Your instructions: Quote only the lines from the top of the listing below down to and including the line with "scn.camera = co".

[START Records for the exercise]

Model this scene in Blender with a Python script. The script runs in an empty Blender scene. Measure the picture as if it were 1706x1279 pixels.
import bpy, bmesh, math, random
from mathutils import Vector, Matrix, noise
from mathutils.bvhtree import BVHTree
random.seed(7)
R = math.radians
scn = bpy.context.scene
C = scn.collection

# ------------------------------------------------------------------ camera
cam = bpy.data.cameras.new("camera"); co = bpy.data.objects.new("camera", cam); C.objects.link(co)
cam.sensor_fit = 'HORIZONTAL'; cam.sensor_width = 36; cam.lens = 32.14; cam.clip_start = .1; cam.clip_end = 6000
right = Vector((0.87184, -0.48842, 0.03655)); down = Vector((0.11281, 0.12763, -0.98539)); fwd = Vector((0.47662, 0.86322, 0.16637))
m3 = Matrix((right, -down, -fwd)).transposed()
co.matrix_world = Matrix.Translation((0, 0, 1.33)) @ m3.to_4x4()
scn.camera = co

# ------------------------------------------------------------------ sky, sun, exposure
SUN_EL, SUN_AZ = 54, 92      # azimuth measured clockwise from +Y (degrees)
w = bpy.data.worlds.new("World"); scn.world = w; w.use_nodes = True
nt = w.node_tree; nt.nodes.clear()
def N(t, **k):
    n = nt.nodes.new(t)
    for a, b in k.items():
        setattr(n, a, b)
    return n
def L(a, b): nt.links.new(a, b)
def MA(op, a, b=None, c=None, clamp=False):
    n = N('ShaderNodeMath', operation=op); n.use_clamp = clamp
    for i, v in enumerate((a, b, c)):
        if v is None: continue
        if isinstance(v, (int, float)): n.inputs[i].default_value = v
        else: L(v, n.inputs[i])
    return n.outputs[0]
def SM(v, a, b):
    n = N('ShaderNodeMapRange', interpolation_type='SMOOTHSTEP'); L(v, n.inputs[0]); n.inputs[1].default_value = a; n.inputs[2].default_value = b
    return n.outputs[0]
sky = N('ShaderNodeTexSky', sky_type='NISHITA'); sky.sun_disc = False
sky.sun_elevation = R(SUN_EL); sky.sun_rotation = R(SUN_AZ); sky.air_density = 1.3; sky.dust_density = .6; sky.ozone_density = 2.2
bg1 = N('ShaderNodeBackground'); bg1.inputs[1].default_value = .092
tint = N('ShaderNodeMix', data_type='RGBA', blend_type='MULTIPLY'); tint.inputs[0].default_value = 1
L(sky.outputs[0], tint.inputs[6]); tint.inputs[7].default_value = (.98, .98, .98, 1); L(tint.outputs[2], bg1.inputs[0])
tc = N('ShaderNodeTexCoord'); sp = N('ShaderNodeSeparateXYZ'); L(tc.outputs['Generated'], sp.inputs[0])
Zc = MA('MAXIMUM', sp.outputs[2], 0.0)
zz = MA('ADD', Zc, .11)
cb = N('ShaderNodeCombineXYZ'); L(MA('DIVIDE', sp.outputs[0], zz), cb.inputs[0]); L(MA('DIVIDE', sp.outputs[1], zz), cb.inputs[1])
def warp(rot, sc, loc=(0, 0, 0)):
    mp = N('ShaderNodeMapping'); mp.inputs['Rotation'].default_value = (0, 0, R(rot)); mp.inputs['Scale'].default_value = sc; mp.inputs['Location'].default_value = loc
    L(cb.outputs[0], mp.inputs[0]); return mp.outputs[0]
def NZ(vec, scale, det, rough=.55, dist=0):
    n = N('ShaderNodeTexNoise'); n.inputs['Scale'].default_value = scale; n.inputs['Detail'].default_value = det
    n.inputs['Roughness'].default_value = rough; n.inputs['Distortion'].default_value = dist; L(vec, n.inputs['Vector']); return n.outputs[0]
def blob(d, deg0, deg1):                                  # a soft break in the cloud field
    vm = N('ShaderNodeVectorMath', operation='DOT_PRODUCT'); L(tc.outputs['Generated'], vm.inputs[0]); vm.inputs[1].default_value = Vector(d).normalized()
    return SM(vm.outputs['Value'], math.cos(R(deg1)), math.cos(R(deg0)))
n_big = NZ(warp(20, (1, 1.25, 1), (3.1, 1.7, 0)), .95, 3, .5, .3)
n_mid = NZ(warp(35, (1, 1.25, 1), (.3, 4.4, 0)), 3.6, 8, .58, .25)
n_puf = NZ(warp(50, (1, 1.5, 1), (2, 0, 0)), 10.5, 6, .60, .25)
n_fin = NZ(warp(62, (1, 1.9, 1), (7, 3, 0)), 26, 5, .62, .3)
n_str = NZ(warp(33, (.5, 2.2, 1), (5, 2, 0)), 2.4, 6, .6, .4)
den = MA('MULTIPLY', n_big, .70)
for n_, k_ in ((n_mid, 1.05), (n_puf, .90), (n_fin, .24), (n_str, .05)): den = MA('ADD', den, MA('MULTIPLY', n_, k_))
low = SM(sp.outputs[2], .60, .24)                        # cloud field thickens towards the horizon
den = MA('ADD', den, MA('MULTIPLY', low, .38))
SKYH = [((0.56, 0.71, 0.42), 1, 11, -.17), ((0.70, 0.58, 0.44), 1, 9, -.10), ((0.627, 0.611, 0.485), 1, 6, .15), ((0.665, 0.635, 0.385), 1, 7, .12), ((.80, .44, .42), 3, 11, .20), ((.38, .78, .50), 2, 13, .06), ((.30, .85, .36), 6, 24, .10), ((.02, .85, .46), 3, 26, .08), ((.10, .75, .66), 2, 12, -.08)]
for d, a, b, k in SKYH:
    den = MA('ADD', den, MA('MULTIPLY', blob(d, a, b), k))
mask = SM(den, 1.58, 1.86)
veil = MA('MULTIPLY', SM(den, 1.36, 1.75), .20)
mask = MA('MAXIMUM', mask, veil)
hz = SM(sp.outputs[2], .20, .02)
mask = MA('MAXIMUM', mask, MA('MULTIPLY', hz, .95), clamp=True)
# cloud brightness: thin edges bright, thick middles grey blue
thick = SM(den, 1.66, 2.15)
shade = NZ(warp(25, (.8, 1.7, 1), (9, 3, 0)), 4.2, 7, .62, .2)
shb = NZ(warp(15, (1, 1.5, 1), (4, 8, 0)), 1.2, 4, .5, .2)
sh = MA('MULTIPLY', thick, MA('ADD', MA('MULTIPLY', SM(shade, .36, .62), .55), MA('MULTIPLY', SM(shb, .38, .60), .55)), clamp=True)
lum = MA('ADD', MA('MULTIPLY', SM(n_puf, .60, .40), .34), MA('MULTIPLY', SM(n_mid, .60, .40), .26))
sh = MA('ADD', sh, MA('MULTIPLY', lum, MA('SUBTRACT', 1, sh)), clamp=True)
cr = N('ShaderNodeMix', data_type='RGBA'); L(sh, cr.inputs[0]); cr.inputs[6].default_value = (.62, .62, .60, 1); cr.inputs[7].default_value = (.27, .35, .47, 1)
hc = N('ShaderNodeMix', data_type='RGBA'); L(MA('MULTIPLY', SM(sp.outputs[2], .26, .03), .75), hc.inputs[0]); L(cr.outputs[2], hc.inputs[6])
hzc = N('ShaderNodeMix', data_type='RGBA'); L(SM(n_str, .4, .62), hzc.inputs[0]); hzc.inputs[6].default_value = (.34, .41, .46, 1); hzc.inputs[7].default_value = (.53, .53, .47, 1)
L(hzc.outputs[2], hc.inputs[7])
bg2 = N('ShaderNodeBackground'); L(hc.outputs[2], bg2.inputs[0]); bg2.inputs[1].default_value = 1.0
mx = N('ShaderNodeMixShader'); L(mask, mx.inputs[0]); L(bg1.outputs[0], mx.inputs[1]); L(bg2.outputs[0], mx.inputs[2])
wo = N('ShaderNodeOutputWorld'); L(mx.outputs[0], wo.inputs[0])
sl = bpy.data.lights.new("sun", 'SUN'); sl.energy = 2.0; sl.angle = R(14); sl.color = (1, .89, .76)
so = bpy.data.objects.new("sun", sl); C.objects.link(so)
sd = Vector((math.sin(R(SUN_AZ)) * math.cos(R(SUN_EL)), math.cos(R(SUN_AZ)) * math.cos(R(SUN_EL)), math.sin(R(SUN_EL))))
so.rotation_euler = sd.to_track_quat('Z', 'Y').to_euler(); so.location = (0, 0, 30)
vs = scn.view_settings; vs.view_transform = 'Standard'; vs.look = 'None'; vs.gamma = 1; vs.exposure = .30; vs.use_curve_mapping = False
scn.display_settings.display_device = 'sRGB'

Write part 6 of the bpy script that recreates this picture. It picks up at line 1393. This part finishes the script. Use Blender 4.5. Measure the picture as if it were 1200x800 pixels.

[END Records for the exercise]

Completed exercise:
Model this scene in Blender with a Python script. The script runs in an empty Blender scene. Measure the picture as if it were 1706x1279 pixels.
import bpy, bmesh, math, random
from mathutils import Vector, Matrix, noise
from mathutils.bvhtree import BVHTree
random.seed(7)
R = math.radians
scn = bpy.context.scene
C = scn.collection

# ------------------------------------------------------------------ camera
cam = bpy.data.cameras.new("camera"); co = bpy.data.objects.new("camera", cam); C.objects.link(co)
cam.sensor_fit = 'HORIZONTAL'; cam.sensor_width = 36; cam.lens = 32.14; cam.clip_start = .1; cam.clip_end = 6000
right = Vector((0.87184, -0.48842, 0.03655)); down = Vector((0.11281, 0.12763, -0.98539)); fwd = Vector((0.47662, 0.86322, 0.16637))
m3 = Matrix((right, -down, -fwd)).transposed()
co.matrix_world = Matrix.Translation((0, 0, 1.33)) @ m3.to_4x4()
scn.camera = co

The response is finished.